When I scan the business sections of various newspapers, I come across interviews with various prominent business figures and sometimes there's a section where they're asked about recreational activities (to allow them to demonstrate what rounded personalities they have, presumably) - their favourite films, books, and the like.
Their answers here are very often - not always, but depressingly often - the most banal, the most obvious, the most dumbed down you can possibly think of, e.g. 'Titanic' for favourite film, 'The Da Vinci code' for favourite book, that kind of thing.

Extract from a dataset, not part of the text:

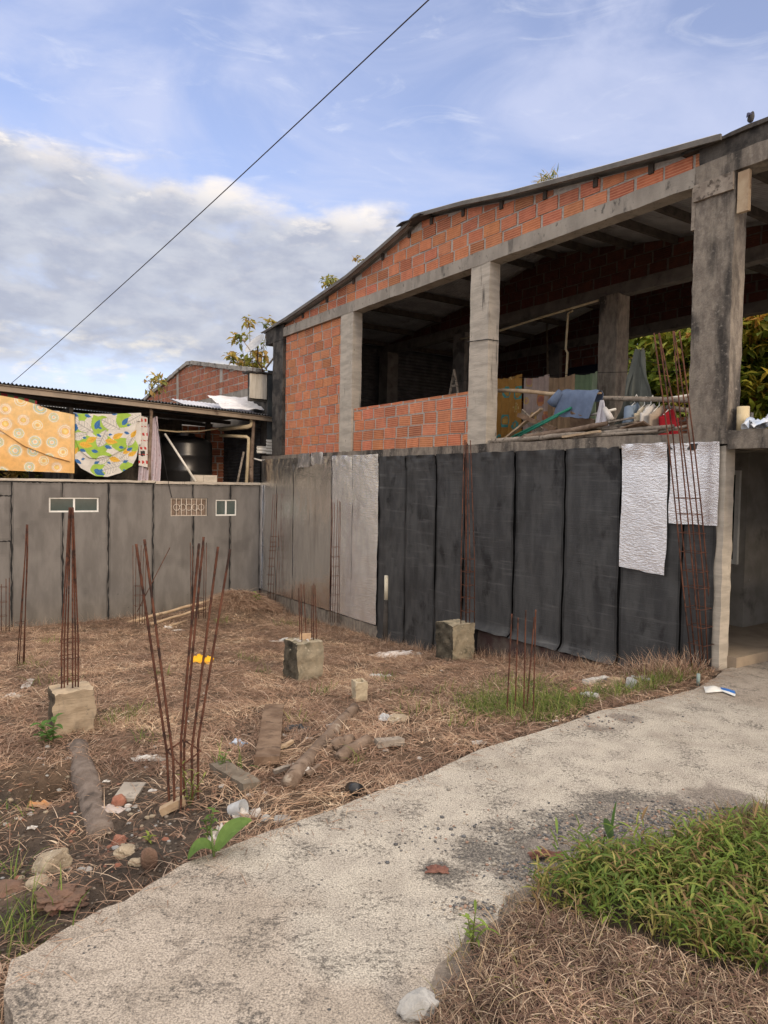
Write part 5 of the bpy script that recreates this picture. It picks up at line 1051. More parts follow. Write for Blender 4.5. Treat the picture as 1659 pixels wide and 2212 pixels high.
# chair-like clutter just behind the low brick wall
g = MB(); pts_ = [W(*x, 1.6) for x in ((972, 850), (978, 815), (982, 842), (986, 812), (990, 852))]; g.tube([W(970, 862, 1.7), W(981, 800, 1.7), W(992, 862, 1.7)], .03, 6); g.tube([W(975, 835, 1.7), W(988, 832, 1.7)], .025, 6); tag(g.build('folding_trestle', M['woodgrey'], None), 'dim folded trestle behind the low brick wall', 'trestle')
q = P(6.4, .9, 3.1); crumple('fabric_heap', 'grey cloth heap just showing over the low brick wall', 'cloth', P(6.2, .9, 3.42), .55, .3, .25, mat('grey_cloth', (.10, .10, .105), (.15, .15, .155), scale=5), 9.)
g = MB(); g.bst(5.7, 6.7, .7, 1.15, 2.66, 3.42); tag(g.build('storage_crate', M['purlin'], None), 'dark crate behind the low brick wall under a grey cloth', 'crate')
g = MB(); g.tube([P(4.40, -.045, 4.32), P(3.9, -.045, 4.285), P(3.88, .2, 4.28)], .007, 5); g.tube([P(4.4, .0, 4.34), P(7.9, 2.9, 3.1)], .006, 4); tag(g.build('tie_wire', M['tar'], None), 'black wire tied round the second column', 'wire')
# ================================================================== timber, stones and litter on the lot
def log(name, label, a, b, r0, r1, m='bark', cat='log', n=14, bend=.02, group=None):
    a, b = np.asarray(a), np.asarray(b); g = MB(); g.tube([a+(b-a)*k/n+bend*np.array(noise.noise_vector(Vector((k*.35, r0*40, a[1])))) for k in range(n+1)], [(r0+(r1-r0)*k/n)*(1+.07*noise.noise(Vector((k*1.1, a[0], 0)))) for k in range(n+1)], 14, jit=.05)
    return tag(g.build(name, M[m], None, True), label, cat, group)
log('fallen_log', 'long barked log lying toward the path with a scrap of cloth on it', atg(622, 1708, .055), atg(765, 1545, .07), .060, .052)
log('fallen_log', 'short log half buried in straw to the right of the long one', atg(728, 1650, .04), atg(795, 1610, .04), .05, .05)
log('log_end', 'pale rotten log end beside the middle of the long log', atg(722, 1624, .04), atg(762, 1612, .05), .062, .05)
crumple('cloth_scrap', 'pale grey rag wrapped over the lower end of the long log', 'rag', atg(648, 1682, .03), .10, .05, .09, 'foam', 14., rot=1.2)
def slab(name, label, a, b, w, h, m, cat='plank', lift=.02, roll=0.):
    a, b = atg(*a, lift), atg(*b, lift); d = b-a; sdv = np.cross(d, [0, 0, 1.]); sdv /= np.linalg.norm(sdv); up = np.cross(sdv, d); up /= np.linalg.norm(up); e1 = sdv*math.cos(roll)+up*math.sin(roll); e2 = -sdv*math.sin(roll)+up*math.cos(roll)
    g = MB(); g.rbox(a-e1*w/2, d, e1*w, e2*h, seg=.05, amp=.010, fr=8); return tag(g.build(name, M[m], None), label, cat)
slab('wood_plank', 'thick rotten brown plank lying left of the long log', (577, 1664), (592, 1542), .19, .06, 'wood', lift=.04)
slab('wood_plank', 'grey plank end showing in the straw right of the logs', (812, 1618), (866, 1612), .09, .05, 'woodgrey', lift=.02)
slab('timber_beam', 'dark half-buried beam running from the bar fan toward the path', (470, 1664), (545, 1712), .14, .07, 'bark2', lift=.0)
slab('wood_stick', 'small pale stick beside the rotten plank', (598, 1626), (632, 1610), .03, .025, 'bamboo', 'stick')
slab('wood_stick', 'grey stick crossing under the lower end of the long log', (590, 1678), (640, 1662), .03, .03, 'woodgrey', 'stick')
slab('wood_stick', 'short brown stick right of the lower end of the long log', (662, 1682), (690, 1664), .035, .03, 'bark', 'stick')
slab('wood_splinter', 'orange-brown splintered wood by the foot of the bar fan', (402, 1742), (352, 1765), .06, .05, 'bamboo', 'wood piece')
log('half_buried_log', 'thick dull log half buried along the right side of the damp hollow', atg(168, 1612, -.035), atg(222, 1802, -.04), .10, .105, 'dullbark', 'log', bend=.025)
slab('slate_piece', 'flat grey slab leaning in the straw left of the bar fan', (268, 1735), (292, 1700), .16, .03, 'conc', 'slab', lift=.01)
for lab, a, b, r in (('longest bamboo pole leaning over the straw mound', (275,1348), (470,1292), .035), ('middle bamboo pole on the straw mound', (325,1352), (462,1306), .03), ('shortest bamboo pole lowest on the straw mound', (366,1356), (440,1330), .03)):
    log('bamboo_pole', lab, atg(*a, .03), atd(b[0], b[1], atg(*a)[1]+1.5), r, r*.9, 'bamboo', 'bamboo pole', group='poles on the straw mound')
# hollow block on end
b = atg(781, 1516); hb = MB(); w, d_, h, th = .135, .15, .215, .032
a1 = np.array([.93, .37, 0]); a2 = np.array([-.37, .93, 0]); c0 = b-a1*w/2
for o, x, y in ((c0, a1*w, a2*th), (c0+a2*(d_-th), a1*w, a2*th), (c0+a2*th, a1*th, a2*(d_-2*th)), (c0+a1*(w-th)+a2*th, a1*th, a2*(d_-2*th))): hb.rbox(o-np.array([0, 0, .03]), x, y, np.array([0, 0, h+.03]), seg=.03, amp=.014, fr=14)
tag(hb.build('hollow_block', mat('buff_block', (.46, .39, .27), (.36, .30, .21), scale=12, c3=(.25, .21, .15), s3=8, t3=(.56, .68), bump=.7), None), 'broken hollow concrete block standing on end in the straw', 'block')
def rock(label, px, r, m, seed, sub=3, name='rock', amp=.35, rot=0., lift=.3, flat=0., fr=1.5, cat='rock', group=None, cuts=0, cut=.72):
    c = atg(*px)+np.array([0, 0, r[2]*lift]); g = MB(); g.blob(c, r, sub, amp, fr, seed, rot, flat, cuts, cut); return tag(g.build(name, M[m], None, sub > 3), label, cat, group)
rock('large angular pale rock by the slab edge at the lower left', (112, 1885), (.115, .09, .10), 'stone', 2.3, 5, amp=.25, rot=.5, lift=.62, fr=1.6, cuts=9, cut=.66)
rock('smooth tan stone under the large angular rock', (84, 1915), (.07, .055, .04), 'stone', 5.1, 4, amp=.15, lift=.5)
rock('grey-white boulder at the edge of the near dry grass', (900, 2192), (.072, .058, .055), 'stonegrey', 7.7, 5, amp=.30, lift=.72, rot=.4, fr=2.2, cuts=7, cut=.8)
rock('reddish rubble lump cut by the left picture edge', (20, 1925), (.10, .08, .04), 'earth', 3.3, 3, amp=.3)
rock('broad flat reddish earth lump below the large rock', (132, 1942), (.13, .10, .035), 'earth', 9.2, 5, amp=.6, lift=.1, fr=2.5)
rock('flat oval brown stone standing by the slab edge', (322, 1876), (.05, .028, .075), 'earth', 4.4, 3, amp=.12, lift=.7, flat=0)
rock('pale pointed stone above the oval brown stone', (273, 1845), (.07, .05, .04), 'stone', 6.6, 3)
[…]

Now I used to think this was simply because they have sacrificed their intellectual life or their 'inner life' to their careers to such a great extent that they do honestly think 'The Da Vinci Code' is the height of literature, but it occurs to me that, in some cases at least, they're not actually that stupid.
It occurs to me that some of them don't want to 'scare' their public by appearing in any way 'intellectual' or 'elitist'. Because, to be honest, of the self made people I've met, one or two seriously wealthy, they are not stupid individuals. Quite the contrary.
I am reminded of the part in 'Brave New World' where Mustapha Monda admits to Helmholtz Watson that he has actually read quite a few of the banned classics himself, but insists that the masses, even the Alpha class, must not be allowed the same opportunity, as that will only make them think too much.
C.P. Snow wrote in the 1950's about the division between science and the arts:-
The Two Cu - Wikipedia, the free encyclopedia
Well now we have a whole cadre of so-called educated people who know nothing of EITHER the sciences, OR the arts, but whose SOLE interest is in asset accumulation.
"Art, science, you seem to have played a fairly high price for your happiness. Anything else?" as the Savage asked the World Controller.